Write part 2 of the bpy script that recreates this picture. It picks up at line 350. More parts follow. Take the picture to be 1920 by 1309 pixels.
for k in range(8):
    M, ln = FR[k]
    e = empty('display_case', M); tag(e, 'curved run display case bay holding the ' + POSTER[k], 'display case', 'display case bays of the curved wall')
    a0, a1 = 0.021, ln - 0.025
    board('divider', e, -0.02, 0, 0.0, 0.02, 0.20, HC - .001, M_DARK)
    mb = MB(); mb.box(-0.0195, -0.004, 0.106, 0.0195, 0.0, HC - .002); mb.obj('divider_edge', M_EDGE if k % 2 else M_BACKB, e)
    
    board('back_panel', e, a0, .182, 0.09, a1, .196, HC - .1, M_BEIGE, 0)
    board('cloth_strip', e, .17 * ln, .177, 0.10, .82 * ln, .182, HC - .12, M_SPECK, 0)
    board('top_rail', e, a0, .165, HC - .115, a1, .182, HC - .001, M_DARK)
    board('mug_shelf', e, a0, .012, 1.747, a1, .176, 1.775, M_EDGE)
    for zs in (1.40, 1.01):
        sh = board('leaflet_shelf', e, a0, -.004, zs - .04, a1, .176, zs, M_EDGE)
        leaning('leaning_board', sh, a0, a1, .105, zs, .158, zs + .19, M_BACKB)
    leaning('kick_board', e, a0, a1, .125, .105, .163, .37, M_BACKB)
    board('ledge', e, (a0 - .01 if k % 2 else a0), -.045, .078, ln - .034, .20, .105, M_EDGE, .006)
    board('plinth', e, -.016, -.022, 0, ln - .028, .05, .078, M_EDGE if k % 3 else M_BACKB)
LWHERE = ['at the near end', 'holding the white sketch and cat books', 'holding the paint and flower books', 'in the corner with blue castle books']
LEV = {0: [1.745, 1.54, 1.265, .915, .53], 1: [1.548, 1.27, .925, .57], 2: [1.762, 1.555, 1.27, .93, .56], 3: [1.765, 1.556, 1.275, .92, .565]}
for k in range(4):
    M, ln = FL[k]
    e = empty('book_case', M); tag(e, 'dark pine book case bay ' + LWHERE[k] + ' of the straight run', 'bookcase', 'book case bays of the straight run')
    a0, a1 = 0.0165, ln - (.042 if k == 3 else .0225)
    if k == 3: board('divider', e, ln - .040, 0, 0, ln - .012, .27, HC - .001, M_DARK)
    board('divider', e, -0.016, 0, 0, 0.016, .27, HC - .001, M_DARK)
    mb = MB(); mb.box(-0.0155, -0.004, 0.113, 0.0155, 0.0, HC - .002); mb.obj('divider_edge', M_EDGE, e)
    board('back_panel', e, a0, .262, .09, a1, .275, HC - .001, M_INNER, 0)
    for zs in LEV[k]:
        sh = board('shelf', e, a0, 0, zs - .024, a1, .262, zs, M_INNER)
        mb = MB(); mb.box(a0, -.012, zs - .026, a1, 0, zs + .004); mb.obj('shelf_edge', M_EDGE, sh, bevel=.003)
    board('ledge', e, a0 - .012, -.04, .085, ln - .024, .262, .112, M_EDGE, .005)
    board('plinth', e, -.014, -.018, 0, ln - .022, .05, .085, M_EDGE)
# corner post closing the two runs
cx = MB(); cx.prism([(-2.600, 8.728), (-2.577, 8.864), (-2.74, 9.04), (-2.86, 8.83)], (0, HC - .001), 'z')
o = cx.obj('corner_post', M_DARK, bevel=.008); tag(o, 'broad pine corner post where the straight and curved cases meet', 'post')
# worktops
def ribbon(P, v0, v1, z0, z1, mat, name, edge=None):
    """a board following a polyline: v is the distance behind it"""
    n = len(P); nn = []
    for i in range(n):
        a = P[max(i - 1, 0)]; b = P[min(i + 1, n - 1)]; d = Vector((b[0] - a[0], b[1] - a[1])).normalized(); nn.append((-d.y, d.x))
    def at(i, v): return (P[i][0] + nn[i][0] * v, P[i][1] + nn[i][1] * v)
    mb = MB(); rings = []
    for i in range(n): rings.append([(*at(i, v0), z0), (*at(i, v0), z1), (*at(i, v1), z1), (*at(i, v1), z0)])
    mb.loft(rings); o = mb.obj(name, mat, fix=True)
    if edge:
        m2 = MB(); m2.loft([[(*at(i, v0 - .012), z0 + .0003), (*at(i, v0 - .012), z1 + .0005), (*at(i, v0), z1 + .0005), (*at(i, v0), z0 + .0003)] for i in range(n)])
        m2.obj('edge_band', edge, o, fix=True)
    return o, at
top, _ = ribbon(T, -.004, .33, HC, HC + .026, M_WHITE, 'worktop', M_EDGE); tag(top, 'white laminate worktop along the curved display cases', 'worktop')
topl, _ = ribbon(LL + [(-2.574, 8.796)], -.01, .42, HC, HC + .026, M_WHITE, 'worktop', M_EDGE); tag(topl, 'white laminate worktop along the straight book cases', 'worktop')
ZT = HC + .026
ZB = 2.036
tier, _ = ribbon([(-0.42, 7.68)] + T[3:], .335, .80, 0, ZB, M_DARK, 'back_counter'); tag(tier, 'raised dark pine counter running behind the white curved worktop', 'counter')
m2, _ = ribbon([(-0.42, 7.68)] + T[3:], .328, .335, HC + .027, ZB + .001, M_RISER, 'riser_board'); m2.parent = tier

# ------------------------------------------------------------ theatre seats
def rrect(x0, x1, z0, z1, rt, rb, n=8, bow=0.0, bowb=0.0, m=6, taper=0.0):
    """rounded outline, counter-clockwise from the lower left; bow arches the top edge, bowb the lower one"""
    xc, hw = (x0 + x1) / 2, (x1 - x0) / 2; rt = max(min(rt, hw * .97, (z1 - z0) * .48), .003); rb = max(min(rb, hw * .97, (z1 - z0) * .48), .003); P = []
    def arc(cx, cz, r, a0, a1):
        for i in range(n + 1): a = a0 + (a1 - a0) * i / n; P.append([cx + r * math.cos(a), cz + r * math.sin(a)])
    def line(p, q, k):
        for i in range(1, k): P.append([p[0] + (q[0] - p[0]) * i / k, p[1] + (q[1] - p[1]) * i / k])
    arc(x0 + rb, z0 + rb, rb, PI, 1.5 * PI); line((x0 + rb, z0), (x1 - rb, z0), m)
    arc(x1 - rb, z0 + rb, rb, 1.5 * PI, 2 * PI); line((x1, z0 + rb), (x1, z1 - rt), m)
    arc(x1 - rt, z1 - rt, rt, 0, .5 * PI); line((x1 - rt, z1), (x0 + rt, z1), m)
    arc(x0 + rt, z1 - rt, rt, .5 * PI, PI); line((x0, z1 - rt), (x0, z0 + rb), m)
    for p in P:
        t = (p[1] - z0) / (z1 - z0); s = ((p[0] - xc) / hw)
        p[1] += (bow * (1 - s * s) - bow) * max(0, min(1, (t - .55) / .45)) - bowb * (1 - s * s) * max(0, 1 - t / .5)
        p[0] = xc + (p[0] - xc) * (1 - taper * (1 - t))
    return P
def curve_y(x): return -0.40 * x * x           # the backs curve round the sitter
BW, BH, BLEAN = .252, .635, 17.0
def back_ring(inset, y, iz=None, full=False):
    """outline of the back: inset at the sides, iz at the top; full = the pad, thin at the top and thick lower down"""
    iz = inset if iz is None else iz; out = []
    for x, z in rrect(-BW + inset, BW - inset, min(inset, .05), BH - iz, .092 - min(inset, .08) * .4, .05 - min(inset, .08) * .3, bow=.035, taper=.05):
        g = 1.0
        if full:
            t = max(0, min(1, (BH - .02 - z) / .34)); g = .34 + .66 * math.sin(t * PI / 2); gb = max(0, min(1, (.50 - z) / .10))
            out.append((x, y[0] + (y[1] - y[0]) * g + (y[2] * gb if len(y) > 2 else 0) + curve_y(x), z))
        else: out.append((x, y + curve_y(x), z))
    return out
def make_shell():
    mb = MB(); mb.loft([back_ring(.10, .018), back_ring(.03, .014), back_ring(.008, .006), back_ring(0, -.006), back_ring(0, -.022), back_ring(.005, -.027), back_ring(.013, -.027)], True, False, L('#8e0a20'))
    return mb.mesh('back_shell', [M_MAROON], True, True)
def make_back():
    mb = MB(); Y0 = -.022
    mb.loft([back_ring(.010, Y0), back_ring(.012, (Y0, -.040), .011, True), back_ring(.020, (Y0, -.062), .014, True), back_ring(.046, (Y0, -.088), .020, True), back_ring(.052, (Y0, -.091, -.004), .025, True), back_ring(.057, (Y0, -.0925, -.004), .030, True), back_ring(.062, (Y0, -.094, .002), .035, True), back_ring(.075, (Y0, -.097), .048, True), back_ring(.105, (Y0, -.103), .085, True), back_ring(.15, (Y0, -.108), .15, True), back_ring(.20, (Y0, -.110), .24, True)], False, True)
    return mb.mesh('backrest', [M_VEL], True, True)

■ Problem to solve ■
Copy the lines from the start of the data verbatim, stopping after the line containing "mb = MB(); mb.box(-0.0195, -0.004, 0.106, 0.0195, 0.0, HC".

■ The solution ■
Write part 2 of the bpy script that recreates this picture. It picks up at line 350. More parts follow. Take the picture to be 1920 by 1309 pixels.
for k in range(8):
    M, ln = FR[k]
    e = empty('display_case', M); tag(e, 'curved run display case bay holding the ' + POSTER[k], 'display case', 'display case bays of the curved wall')
    a0, a1 = 0.021, ln - 0.025
    board('divider', e, -0.02, 0, 0.0, 0.02, 0.20, HC - .001, M_DARK)
    mb = MB(); mb.box(-0.0195, -0.004, 0.106, 0.0195, 0.0, HC - .002); mb.obj('divider_edge', M_EDGE if k % 2 else M_BACKB, e)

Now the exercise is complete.